The last time Ward lost a fight was against John Revish at the 1997 National Silver Gloves tournament in Baton Rouge. He was 13.

“I remember what that felt like, I remember who it was, I remember where it was, I remember how I felt coming home,” he recalled. “And I just never wanted to feel like that again. I made up my mind that it was never going to happen again in terms of what I can control. That’s what drives me. I don’t know if it’s a fear of failure, but I’ve always had it.

“That’s why I train the way that I train. I don’t like to lose. God forbid if that ever happens, it’s not going to be because I wasn’t ready.”

When Ward climbs through the ropes on Saturday against Kovalev, it will mark only the seventh world championship bout in recorded history between two unbeaten fighters with 30 or more victories. It will also offer a delicious clash of styles: the well-schooled, hit-and-not-get-hit technical precision of Ward against the punishing power of the naturally bigger Kovalev, who has stopped 26 of 31 opponents inside the distance.

“He’s a bully,” Ward said of Kovalev, who will be making his ninth 175lb title defense. “It’s his temperament, it’s the things that he says, it’s his attitude. You don’t have to do one polarizing thing. I’ve been around him, I listen to the things he says.

“I’m not taking nothing from him. For every action, there’s going to be a reaction, times two. They can talk tough, but he’s not going to do anything in the ring to jeopardize my safety or try to intimidate and not expect a reaction.”

While the oddsmakers have made Ward a slight favorite, persisting questions over his inactivity make Saturday’s fight essentially a 50-50 affair. But after nearly 20 years without a loss, Ward has no interest in starting now.
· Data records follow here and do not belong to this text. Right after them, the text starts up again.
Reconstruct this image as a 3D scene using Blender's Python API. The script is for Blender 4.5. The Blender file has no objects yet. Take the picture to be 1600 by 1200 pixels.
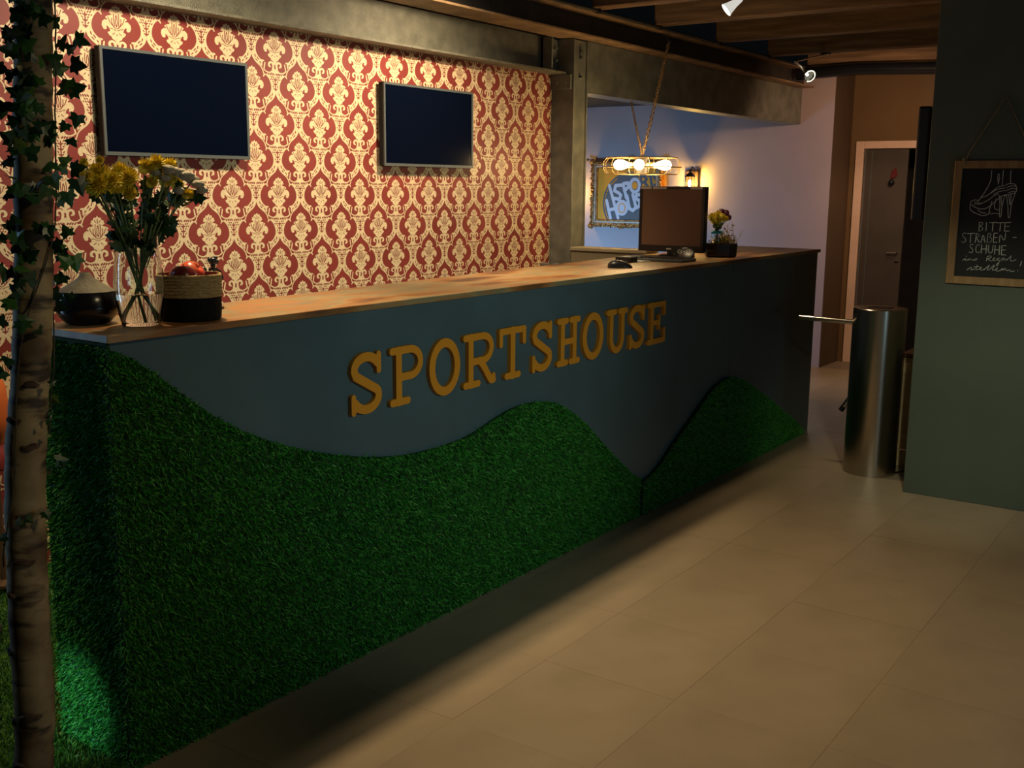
import bpy, math, random
import numpy as np
from mathutils import Vector, Matrix

random.seed(7)
rng = np.random.default_rng(7)
scene = bpy.context.scene
COL = scene.collection

# ------------------------------------------------------------------ camera
F_PX = 1676.475
YAW, PITCH, ROLL = 0.961220273, 0.181808006, -0.00927287175
CAM = Vector((0.0, 0.0, 1.56))


def cam_axes():
    cy, sy, cp, sp = math.cos(YAW), math.sin(YAW), math.cos(PITCH), math.sin(PITCH)
    fwd = Vector((sy * cp, cy * cp, -sp))
    right = Vector((cy, -sy, 0))
    down = fwd.cross(right)
    r = right * math.cos(ROLL) + down * math.sin(ROLL)
    d = -right * math.sin(ROLL) + down * math.cos(ROLL)
    return r, d, fwd


AX_R, AX_D, AX_F = cam_axes()
cam_data = bpy.data.cameras.new('camera')
cam_data.sensor_width = 36
cam_data.lens = F_PX * 36 / 1600
cam_data.clip_start = 0.02
cam = bpy.data.objects.new('camera', cam_data)
COL.objects.link(cam)
M = Matrix((AX_R, -AX_D, -AX_F)).transposed().to_4x4()
M.translation = CAM
cam.matrix_world = M
scene.camera = cam


def ray(u, v):
    return AX_R * ((u - 800) / F_PX) + AX_D * ((v - 600) / F_PX) + AX_F


def on_x(u, v, X):
    r = ray(u, v)
    return CAM + r * (X / r.x)


def on_y(u, v, Y):
    r = ray(u, v)
    return CAM + r * (Y / r.y)


def on_z(u, v, Z):
    r = ray(u, v)
    return CAM + r * ((Z - CAM.z) / r.z)


# ------------------------------------------------------------------ world, light, exposure
scene.view_settings.view_transform = 'Standard'
scene.view_settings.look = 'None'
scene.view_settings.gamma = 1.0
scene.view_settings.use_curve_mapping = False
scene.view_settings.exposure = 0.0
world = bpy.data.worlds.new('world')
scene.world = world
world.use_nodes = True
world.node_tree.nodes['Background'].inputs[0].default_value = (0.35, 0.45, 0.5, 1)
world.node_tree.nodes['Background'].inputs[1].default_value = 0.005


def light(name, kind, loc, power, col, target=None, size=0.08, cone=90, blend=0.6, sx=None, sy=None):
    d = bpy.data.lights.new(name, kind)
    d.energy = power
    d.color = col
    if kind == 'AREA':
        d.shape = 'RECTANGLE'
        d.size, d.size_y = sx, sy
    else:
        d.shadow_soft_size = size
    if kind == 'SPOT':
        d.spot_size = math.radians(cone)
        d.spot_blend = blend
    o = bpy.data.objects.new(name, d)
    COL.objects.link(o)
    o.location = loc
    if target is not None:
        o.rotation_euler = (Vector(target) - Vector(loc)).to_track_quat('-Z', 'Y').to_euler()
    return o


WARM = (1.0, 0.62, 0.28)
WARM2 = (1.0, 0.72, 0.40)
COOL = (0.25, 0.55, 1.0)
# ceiling spots above the counter: wash the papered wall
light('wall_spot', 'SPOT', (2.65, 2.70, 2.46), 68, (1.0, 0.83, 0.58), (2.7, 3.6, 1.38), 0.08, 128, 0.8)
light('wall_spot', 'SPOT', (4.05, 2.72, 2.46), 96, (1.0, 0.80, 0.54), (4.1, 3.6, 1.35), 0.08, 126, 0.8)
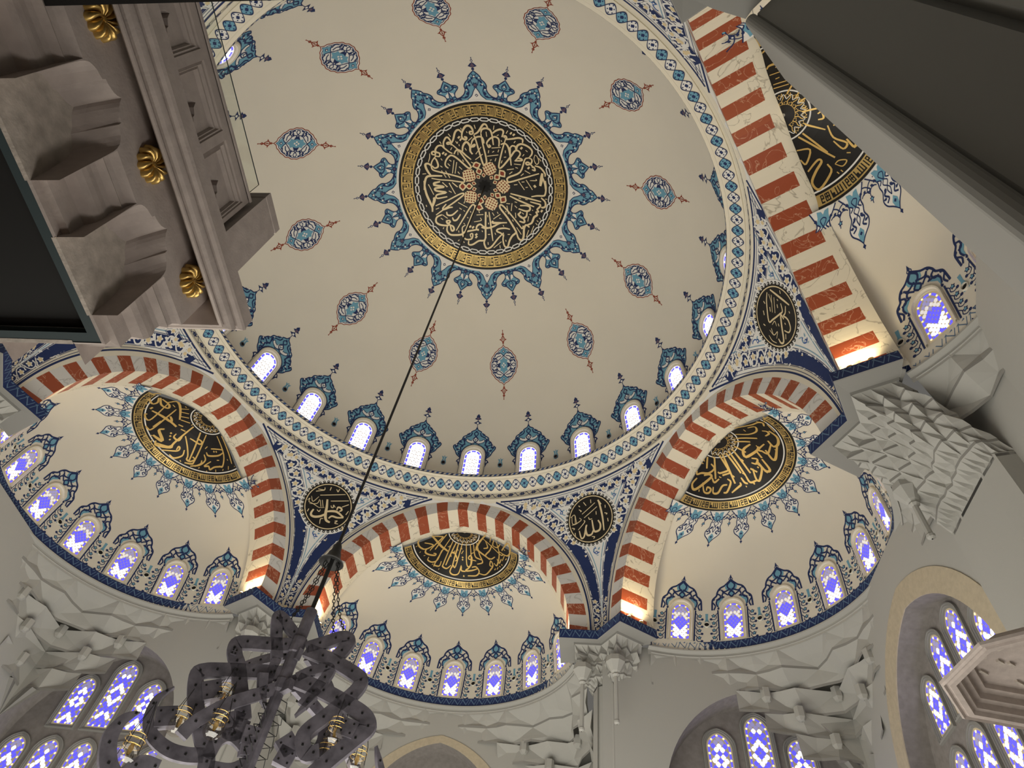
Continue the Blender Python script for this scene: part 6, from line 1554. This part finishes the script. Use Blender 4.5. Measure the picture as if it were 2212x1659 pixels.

“One thing I know is I’ve been given a gift,” Ward said. “I don’t think it’s the best talent in the world. I don’t think I’m the fastest. I look at Mayweather: he’s the type of guy where it looks like it comes easy to him. I don’t feel like this game comes easy to me. I feel like I’ve got to work and I’ve got to keep working. But God has put something in me since I was a kid, this drive. I’ve had it since I’ve been a kid. It’s a competitiveness, it’s a desire, I just want to be the best at whatever I do.”